**Directions**
Transcribe the listing verbatim. Do not carry over any pictures.

╭─ Information provided

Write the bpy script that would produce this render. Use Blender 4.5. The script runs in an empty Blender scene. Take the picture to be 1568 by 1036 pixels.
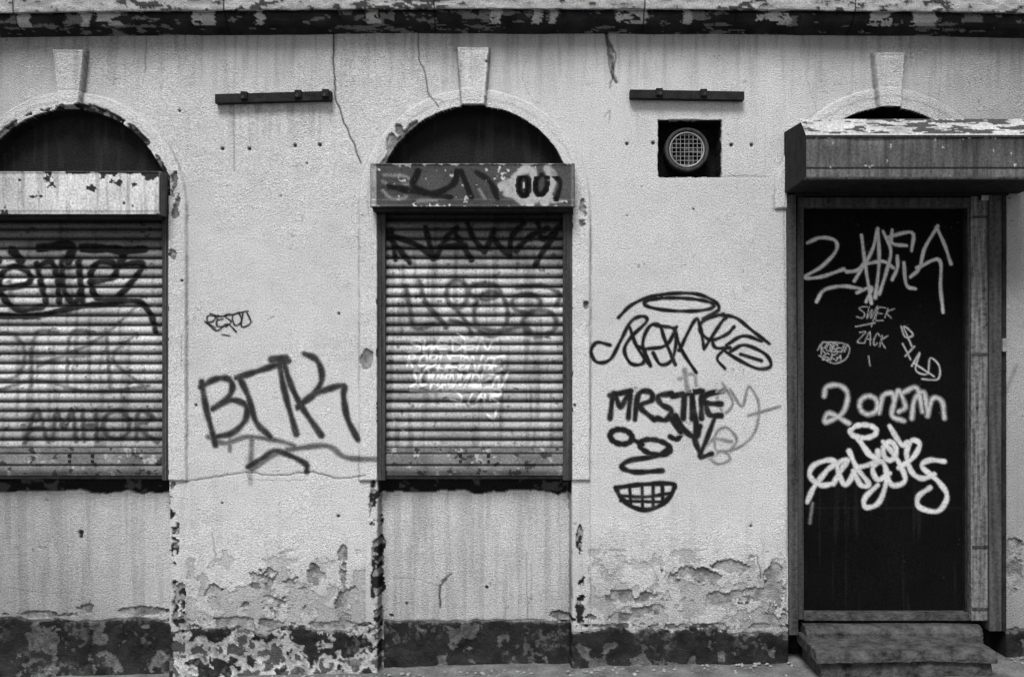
import bpy, bmesh, math
import numpy as np
S=300.0; D=5.2; CU=784.0; CV=518.0; CZ=(1024-518)/S
scene=bpy.context.scene
# ---------------------------------------------------------------- helpers
def PX(u,y=0.0): return (u-CU)/S*(D+y)/D
def PZ(v,y=0.0): return CZ+(CV-v)/S*(D+y)/D
def ss(a,b,x):
    t=np.clip((x-a)/(b-a),0,1); return t*t*(3-2*t)
_lat={}
def vn(U,V,sc,seed=0,scv=None):
    scv=scv or sc
    if seed not in _lat: _lat[seed]=np.random.RandomState(seed+100).rand(256,256).astype(np.float32)
    L=_lat[seed]; a=U/sc+1000.37+seed*7.1; b=V/scv+1000.61+seed*3.3
    i=np.floor(a).astype(np.int32); j=np.floor(b).astype(np.int32); fa=(a-i).astype(np.float32); fb=(b-j).astype(np.float32)
    fa=fa*fa*(3-2*fa); fb=fb*fb*(3-2*fb)
    i0=i%256;i1=(i+1)%256;j0=j%256;j1=(j+1)%256
    return (L[i0,j0]*(1-fa)+L[i1,j0]*fa)*(1-fb)+(L[i0,j1]*(1-fa)+L[i1,j1]*fa)*fb
def fbm(U,V,sc,seed=0,o=4,scv=None):
    s=0;t=0;a=1.0; scv=scv or sc
    for k in range(o):
        s=s+a*vn(U,V,sc/2**k,seed+k*11,scv/2**k); t+=a; a*=0.55
    return s/t
def cr(pts,n=6):
    P=np.array(pts,float)
    if len(P)<3: return P
    P=np.vstack([2*P[0]-P[1],P,2*P[-1]-P[-2]]); out=[]
    for i in range(1,len(P)-2):
        p0,p1,p2,p3=P[i-1:i+3]
        for k in range(n):
            t=k/n
            out.append(0.5*((2*p1)+(-p0+p2)*t+(2*p0-5*p1+4*p2-p3)*t*t+(-p0+3*p1-3*p2+p3)*t**3))
    out.append(P[-2]); return np.array(out)
def stroke(M,us,vs,pts,w,soft=2.0,a=1.0,smooth=True,taper=True):
    Q=cr(pts) if smooth else np.array(pts,float)
    n=len(Q); m=w/2*1.2+soft+1
    for k in range(n-1):
        (x0,y0),(x1,y1)=Q[k],Q[k+1]
        r=w/2*(1+(.15*math.sin(k*.9+x0*.05) if smooth else 0))
        i0,i1=np.searchsorted(us,[min(x0,x1)-m,max(x0,x1)+m]); j0,j1=np.searchsorted(vs,[min(y0,y1)-m,max(y0,y1)+m])
        if i1<=i0 or j1<=j0: continue
        uu=us[None,i0:i1]; vv=vs[j0:j1,None]
        dx=x1-x0;dy=y1-y0;L=dx*dx+dy*dy+1e-9
        t=np.clip(((uu-x0)*dx+(vv-y0)*dy)/L,0,1)
        d=np.hypot(uu-x0-t*dx,vv-y0-t*dy)
        mk=a*ss(-soft,soft,r-d)
        M[j0:j1,i0:i1]=np.maximum(M[j0:j1,i0:i1],mk)
def ring(cx,cy,rx,ry,rot=0,a0=0,a1=370):
    o=[];c=math.cos(math.radians(rot));s=math.sin(math.radians(rot))
    for k in range(13):
        a=math.radians(a0+(a1-a0)*k/12); x=rx*math.cos(a);y=ry*math.sin(a)
        o.append((cx+x*c-y*s,cy+x*s+y*c))
    return o
FONT={'S':[[(.9,.1),(.4,0),(.1,.25),(.8,.6),(.7,.95),(.05,.95)]],'W':[[(0,0),(.2,1),(.5,.3),(.75,1),(1,-.05)]],'E':[[(.9,.02),(.1,.05),(.05,.5),(.1,1),(.95,.95)],[(.05,.5),(.7,.45)]],
'D':[[(.1,0),(.15,1),(.8,.8),(.85,.3),(.0,0)]],'N':[[(0,1),(.1,0),(.8,1),(.95,0)]],'R':[[(.1,1),(.1,.05),(.8,.1),(.7,.45),(.15,.5),(.95,1.05)]],'O':[[(.5,0),(.08,.4),(.3,.95),(.85,.8),(.9,.25),(.45,0)]],
'B':[[(.1,0),(.1,1)],[(.0,.02),(.75,.1),(.7,.4),(.15,.48),(.85,.6),(.8,.92),(.1,1)]],'M':[[(0,1),(.15,0),(.45,.7),(.8,0),(1,1)]],'A':[[(0,1),(.45,0),(.9,1.05)],[(.1,.65),(.85,.6)]],'K':[[(.1,0),(.15,1)],[(.9,0),(.2,.5),(1,1)]],
'T':[[(0,.02),(1,0)],[(.5,0),(.45,1)]],'I':[[(.5,0),(.45,1)]],'C':[[(.9,.15),(.4,0),(.1,.5),(.4,1),(.9,.85)]],'Z':[[(.0,.05),(.9,0),(.1,.95),(1,1)]],'U':[[(.05,0),(.1,.9),(.8,.9),(.9,0)]]}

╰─

**Complete response**
Write the bpy script that would produce this render. Use Blender 4.5. The script runs in an empty Blender scene. Take the picture to be 1568 by 1036 pixels.
import bpy, bmesh, math
import numpy as np
S=300.0; D=5.2; CU=784.0; CV=518.0; CZ=(1024-518)/S
scene=bpy.context.scene
# ---------------------------------------------------------------- helpers
def PX(u,y=0.0): return (u-CU)/S*(D+y)/D
def PZ(v,y=0.0): return CZ+(CV-v)/S*(D+y)/D
def ss(a,b,x):
    t=np.clip((x-a)/(b-a),0,1); return t*t*(3-2*t)
_lat={}
def vn(U,V,sc,seed=0,scv=None):
    scv=scv or sc
    if seed not in _lat: _lat[seed]=np.random.RandomState(seed+100).rand(256,256).astype(np.float32)
    L=_lat[seed]; a=U/sc+1000.37+seed*7.1; b=V/scv+1000.61+seed*3.3
    i=np.floor(a).astype(np.int32); j=np.floor(b).astype(np.int32); fa=(a-i).astype(np.float32); fb=(b-j).astype(np.float32)
    fa=fa*fa*(3-2*fa); fb=fb*fb*(3-2*fb)
    i0=i%256;i1=(i+1)%256;j0=j%256;j1=(j+1)%256
    return (L[i0,j0]*(1-fa)+L[i1,j0]*fa)*(1-fb)+(L[i0,j1]*(1-fa)+L[i1,j1]*fa)*fb
def fbm(U,V,sc,seed=0,o=4,scv=None):
    s=0;t=0;a=1.0; scv=scv or sc
    for k in range(o):
        s=s+a*vn(U,V,sc/2**k,seed+k*11,scv/2**k); t+=a; a*=0.55
    return s/t
def cr(pts,n=6):
    P=np.array(pts,float)
    if len(P)<3: return P
    P=np.vstack([2*P[0]-P[1],P,2*P[-1]-P[-2]]); out=[]
    for i in range(1,len(P)-2):
        p0,p1,p2,p3=P[i-1:i+3]
        for k in range(n):
            t=k/n
            out.append(0.5*((2*p1)+(-p0+p2)*t+(2*p0-5*p1+4*p2-p3)*t*t+(-p0+3*p1-3*p2+p3)*t**3))
    out.append(P[-2]); return np.array(out)
def stroke(M,us,vs,pts,w,soft=2.0,a=1.0,smooth=True,taper=True):
    Q=cr(pts) if smooth else np.array(pts,float)
    n=len(Q); m=w/2*1.2+soft+1
    for k in range(n-1):
        (x0,y0),(x1,y1)=Q[k],Q[k+1]
        r=w/2*(1+(.15*math.sin(k*.9+x0*.05) if smooth else 0))
        i0,i1=np.searchsorted(us,[min(x0,x1)-m,max(x0,x1)+m]); j0,j1=np.searchsorted(vs,[min(y0,y1)-m,max(y0,y1)+m])
        if i1<=i0 or j1<=j0: continue
        uu=us[None,i0:i1]; vv=vs[j0:j1,None]
        dx=x1-x0;dy=y1-y0;L=dx*dx+dy*dy+1e-9
        t=np.clip(((uu-x0)*dx+(vv-y0)*dy)/L,0,1)
        d=np.hypot(uu-x0-t*dx,vv-y0-t*dy)
        mk=a*ss(-soft,soft,r-d)
        M[j0:j1,i0:i1]=np.maximum(M[j0:j1,i0:i1],mk)
def ring(cx,cy,rx,ry,rot=0,a0=0,a1=370):
    o=[];c=math.cos(math.radians(rot));s=math.sin(math.radians(rot))
    for k in range(13):
        a=math.radians(a0+(a1-a0)*k/12); x=rx*math.cos(a);y=ry*math.sin(a)
        o.append((cx+x*c-y*s,cy+x*s+y*c))
    return o
FONT={'S':[[(.9,.1),(.4,0),(.1,.25),(.8,.6),(.7,.95),(.05,.95)]],'W':[[(0,0),(.2,1),(.5,.3),(.75,1),(1,-.05)]],'E':[[(.9,.02),(.1,.05),(.05,.5),(.1,1),(.95,.95)],[(.05,.5),(.7,.45)]],
'D':[[(.1,0),(.15,1),(.8,.8),(.85,.3),(.0,0)]],'N':[[(0,1),(.1,0),(.8,1),(.95,0)]],'R':[[(.1,1),(.1,.05),(.8,.1),(.7,.45),(.15,.5),(.95,1.05)]],'O':[[(.5,0),(.08,.4),(.3,.95),(.85,.8),(.9,.25),(.45,0)]],
'B':[[(.1,0),(.1,1)],[(.0,.02),(.75,.1),(.7,.4),(.15,.48),(.85,.6),(.8,.92),(.1,1)]],'M':[[(0,1),(.15,0),(.45,.7),(.8,0),(1,1)]],'A':[[(0,1),(.45,0),(.9,1.05)],[(.1,.65),(.85,.6)]],'K':[[(.1,0),(.15,1)],[(.9,0),(.2,.5),(1,1)]],
'T':[[(0,.02),(1,0)],[(.5,0),(.45,1)]],'I':[[(.5,0),(.45,1)]],'C':[[(.9,.15),(.4,0),(.1,.5),(.4,1),(.9,.85)]],'Z':[[(.0,.05),(.9,0),(.1,.95),(1,1)]],'U':[[(.05,0),(.1,.9),(.8,.9),(.9,0)]]}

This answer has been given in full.